- [WHAT THE TASK REQUIRES] Only the lines from the one containing "Reconstruct this image" down to the one containing "PI = math.pi", inclusive, are to be quoted exactly.

- [Collection entries]
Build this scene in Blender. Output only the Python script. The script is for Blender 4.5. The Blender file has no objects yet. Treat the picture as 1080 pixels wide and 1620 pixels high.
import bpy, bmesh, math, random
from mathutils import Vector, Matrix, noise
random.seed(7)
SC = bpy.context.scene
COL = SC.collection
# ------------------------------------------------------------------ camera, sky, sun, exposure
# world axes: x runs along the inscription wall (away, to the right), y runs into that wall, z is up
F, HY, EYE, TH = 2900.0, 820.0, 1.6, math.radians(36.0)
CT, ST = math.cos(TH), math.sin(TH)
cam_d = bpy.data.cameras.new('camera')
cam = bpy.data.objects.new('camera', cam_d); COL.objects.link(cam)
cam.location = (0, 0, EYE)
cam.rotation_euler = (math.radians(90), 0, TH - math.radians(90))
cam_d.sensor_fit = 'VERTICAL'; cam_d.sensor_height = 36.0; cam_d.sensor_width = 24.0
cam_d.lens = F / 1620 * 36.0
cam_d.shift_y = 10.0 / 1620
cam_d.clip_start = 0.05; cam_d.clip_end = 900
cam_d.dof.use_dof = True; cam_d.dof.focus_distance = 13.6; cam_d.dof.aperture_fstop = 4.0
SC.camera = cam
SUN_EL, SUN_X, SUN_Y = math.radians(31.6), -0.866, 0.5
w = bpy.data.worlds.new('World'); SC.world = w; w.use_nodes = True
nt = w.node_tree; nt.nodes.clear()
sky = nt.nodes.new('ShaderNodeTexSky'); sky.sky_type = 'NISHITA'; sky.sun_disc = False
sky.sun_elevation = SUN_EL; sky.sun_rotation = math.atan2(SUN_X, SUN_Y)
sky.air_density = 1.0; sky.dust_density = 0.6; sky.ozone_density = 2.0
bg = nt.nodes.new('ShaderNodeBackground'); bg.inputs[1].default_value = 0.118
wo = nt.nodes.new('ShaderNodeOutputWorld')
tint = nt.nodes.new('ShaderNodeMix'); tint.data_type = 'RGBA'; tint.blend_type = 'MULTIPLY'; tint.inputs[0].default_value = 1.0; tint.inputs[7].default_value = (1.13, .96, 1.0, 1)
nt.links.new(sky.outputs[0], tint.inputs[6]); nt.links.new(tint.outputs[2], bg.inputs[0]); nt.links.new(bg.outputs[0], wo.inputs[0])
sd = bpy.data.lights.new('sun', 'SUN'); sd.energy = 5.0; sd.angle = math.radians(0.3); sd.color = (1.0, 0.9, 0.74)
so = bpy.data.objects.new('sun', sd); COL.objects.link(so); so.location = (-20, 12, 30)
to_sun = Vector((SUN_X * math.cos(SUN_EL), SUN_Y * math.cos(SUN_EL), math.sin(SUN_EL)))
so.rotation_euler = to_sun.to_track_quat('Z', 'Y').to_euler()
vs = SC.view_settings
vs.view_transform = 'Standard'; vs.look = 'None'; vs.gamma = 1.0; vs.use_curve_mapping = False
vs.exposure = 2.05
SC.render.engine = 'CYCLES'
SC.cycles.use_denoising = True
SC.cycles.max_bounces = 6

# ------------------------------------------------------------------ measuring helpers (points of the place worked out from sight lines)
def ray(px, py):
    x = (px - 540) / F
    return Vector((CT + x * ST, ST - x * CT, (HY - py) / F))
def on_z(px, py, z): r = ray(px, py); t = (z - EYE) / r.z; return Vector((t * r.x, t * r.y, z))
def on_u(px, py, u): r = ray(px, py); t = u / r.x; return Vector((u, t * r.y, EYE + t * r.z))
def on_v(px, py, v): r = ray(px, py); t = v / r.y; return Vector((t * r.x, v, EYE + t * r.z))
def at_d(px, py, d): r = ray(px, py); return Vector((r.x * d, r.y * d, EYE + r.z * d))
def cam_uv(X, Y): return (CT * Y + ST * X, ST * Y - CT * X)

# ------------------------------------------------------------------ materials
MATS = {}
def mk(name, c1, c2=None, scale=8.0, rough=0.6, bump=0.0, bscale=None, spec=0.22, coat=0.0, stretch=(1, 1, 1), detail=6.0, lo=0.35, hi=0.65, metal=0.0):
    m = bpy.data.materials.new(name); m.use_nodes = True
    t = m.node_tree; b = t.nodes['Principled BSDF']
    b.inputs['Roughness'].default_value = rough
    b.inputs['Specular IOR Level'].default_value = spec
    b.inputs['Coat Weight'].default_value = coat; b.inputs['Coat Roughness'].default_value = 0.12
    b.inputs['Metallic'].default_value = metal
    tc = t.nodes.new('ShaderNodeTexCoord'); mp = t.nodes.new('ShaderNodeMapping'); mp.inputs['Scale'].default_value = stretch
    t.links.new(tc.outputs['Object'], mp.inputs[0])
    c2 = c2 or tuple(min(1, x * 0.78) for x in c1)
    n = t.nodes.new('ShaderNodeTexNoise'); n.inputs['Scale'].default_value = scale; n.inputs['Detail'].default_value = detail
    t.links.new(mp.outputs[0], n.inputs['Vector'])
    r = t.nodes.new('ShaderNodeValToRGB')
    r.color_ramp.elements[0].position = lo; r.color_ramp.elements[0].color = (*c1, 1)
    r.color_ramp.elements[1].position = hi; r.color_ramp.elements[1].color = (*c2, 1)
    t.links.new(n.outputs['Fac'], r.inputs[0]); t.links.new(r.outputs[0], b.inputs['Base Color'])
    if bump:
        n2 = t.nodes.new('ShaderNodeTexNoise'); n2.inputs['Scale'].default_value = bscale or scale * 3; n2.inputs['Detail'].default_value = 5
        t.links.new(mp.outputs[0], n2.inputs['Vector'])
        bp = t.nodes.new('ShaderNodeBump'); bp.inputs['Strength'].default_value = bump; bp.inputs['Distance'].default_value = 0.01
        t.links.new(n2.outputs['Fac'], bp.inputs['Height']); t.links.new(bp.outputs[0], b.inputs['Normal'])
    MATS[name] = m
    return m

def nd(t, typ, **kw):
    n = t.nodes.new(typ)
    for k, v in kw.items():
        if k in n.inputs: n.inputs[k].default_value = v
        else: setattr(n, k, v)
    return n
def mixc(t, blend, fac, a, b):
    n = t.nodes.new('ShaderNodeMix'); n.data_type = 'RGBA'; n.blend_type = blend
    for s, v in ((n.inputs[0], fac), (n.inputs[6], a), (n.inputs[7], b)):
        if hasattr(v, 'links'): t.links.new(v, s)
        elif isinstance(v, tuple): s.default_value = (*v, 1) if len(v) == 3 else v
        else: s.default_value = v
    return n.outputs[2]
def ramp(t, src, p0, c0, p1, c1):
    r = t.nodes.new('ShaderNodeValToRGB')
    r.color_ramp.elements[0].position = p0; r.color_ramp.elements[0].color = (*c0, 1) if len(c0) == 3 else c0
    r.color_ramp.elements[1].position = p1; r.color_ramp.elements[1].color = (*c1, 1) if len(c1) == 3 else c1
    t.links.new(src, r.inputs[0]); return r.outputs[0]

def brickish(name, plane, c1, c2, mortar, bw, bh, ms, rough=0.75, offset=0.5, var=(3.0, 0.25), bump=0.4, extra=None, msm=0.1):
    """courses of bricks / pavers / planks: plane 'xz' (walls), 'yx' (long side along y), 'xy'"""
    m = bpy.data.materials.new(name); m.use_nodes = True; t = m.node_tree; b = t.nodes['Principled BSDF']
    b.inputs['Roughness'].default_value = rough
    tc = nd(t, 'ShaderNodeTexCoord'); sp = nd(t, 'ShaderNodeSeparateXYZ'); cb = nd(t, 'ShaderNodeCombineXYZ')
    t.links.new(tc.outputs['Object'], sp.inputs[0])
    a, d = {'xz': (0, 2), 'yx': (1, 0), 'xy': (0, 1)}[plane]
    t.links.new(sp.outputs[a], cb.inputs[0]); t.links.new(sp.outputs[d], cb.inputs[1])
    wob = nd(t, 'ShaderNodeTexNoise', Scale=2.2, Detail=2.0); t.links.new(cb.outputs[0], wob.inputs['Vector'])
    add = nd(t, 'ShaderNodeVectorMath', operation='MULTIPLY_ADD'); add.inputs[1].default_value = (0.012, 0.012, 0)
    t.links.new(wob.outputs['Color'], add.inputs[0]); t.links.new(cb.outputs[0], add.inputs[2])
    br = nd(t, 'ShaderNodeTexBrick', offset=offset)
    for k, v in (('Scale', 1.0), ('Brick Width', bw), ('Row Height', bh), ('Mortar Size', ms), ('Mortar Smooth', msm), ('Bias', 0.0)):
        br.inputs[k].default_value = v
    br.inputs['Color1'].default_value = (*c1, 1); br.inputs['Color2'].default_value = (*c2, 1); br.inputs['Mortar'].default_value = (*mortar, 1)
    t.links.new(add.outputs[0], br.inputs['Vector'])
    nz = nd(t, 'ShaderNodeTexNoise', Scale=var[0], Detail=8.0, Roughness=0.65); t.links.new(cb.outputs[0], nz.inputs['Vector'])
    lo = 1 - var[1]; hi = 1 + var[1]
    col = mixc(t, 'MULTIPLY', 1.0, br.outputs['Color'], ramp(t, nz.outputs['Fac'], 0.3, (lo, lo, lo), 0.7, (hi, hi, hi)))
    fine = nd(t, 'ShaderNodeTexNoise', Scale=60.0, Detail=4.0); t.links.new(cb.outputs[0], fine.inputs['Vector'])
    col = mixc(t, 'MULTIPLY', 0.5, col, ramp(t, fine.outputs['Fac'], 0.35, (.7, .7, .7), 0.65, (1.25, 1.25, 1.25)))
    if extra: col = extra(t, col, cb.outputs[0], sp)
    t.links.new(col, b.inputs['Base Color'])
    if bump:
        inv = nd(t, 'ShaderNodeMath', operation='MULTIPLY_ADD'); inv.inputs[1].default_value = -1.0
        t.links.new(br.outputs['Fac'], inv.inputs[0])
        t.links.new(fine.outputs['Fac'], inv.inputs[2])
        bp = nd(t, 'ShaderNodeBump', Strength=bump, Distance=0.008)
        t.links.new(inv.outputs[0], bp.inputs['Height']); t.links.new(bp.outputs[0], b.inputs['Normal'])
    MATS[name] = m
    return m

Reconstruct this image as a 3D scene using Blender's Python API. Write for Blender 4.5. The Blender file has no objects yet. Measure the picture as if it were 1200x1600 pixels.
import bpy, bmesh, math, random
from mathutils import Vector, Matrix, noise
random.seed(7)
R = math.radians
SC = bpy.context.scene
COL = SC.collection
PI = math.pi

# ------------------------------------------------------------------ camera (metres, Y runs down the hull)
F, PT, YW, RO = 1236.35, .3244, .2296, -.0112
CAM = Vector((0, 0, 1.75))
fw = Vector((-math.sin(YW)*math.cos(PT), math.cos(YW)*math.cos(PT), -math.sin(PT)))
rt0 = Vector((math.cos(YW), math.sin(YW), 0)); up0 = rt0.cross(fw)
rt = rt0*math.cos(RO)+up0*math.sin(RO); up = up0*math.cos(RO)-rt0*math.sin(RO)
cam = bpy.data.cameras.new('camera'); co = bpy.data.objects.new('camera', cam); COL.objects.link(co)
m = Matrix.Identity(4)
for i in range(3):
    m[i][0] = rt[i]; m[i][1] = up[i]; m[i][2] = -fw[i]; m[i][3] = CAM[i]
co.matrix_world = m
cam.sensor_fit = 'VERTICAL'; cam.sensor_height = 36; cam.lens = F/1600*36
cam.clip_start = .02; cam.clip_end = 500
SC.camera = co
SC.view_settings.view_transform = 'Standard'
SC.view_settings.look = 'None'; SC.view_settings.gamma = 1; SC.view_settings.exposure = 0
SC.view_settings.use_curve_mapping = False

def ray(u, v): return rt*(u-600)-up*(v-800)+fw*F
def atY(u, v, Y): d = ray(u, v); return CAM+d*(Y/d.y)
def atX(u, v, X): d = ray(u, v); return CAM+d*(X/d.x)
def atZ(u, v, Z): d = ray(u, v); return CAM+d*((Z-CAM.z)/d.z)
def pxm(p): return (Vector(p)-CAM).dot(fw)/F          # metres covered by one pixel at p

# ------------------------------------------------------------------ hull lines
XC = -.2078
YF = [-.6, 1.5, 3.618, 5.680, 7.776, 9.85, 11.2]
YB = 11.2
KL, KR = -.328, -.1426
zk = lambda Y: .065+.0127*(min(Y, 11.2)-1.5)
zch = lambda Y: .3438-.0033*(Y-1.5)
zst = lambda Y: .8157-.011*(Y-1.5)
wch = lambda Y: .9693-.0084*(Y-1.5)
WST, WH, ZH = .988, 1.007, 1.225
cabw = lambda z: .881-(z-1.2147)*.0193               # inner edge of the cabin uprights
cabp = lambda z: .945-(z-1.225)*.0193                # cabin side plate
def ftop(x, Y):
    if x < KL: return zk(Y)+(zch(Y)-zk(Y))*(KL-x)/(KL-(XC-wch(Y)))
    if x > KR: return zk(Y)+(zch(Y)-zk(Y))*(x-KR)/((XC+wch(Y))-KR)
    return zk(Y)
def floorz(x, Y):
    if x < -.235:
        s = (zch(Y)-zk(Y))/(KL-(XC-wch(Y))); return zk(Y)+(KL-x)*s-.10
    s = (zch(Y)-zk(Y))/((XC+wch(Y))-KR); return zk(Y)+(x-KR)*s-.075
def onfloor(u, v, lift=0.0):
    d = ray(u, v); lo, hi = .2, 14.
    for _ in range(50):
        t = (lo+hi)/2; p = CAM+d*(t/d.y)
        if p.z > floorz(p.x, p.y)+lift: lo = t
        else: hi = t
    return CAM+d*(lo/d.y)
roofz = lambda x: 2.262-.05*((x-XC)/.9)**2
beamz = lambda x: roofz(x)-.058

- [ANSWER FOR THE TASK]
Reconstruct this image as a 3D scene using Blender's Python API. Write for Blender 4.5. The Blender file has no objects yet. Measure the picture as if it were 1200x1600 pixels.
import bpy, bmesh, math, random
from mathutils import Vector, Matrix, noise
random.seed(7)
R = math.radians
SC = bpy.context.scene
COL = SC.collection
PI = math.pi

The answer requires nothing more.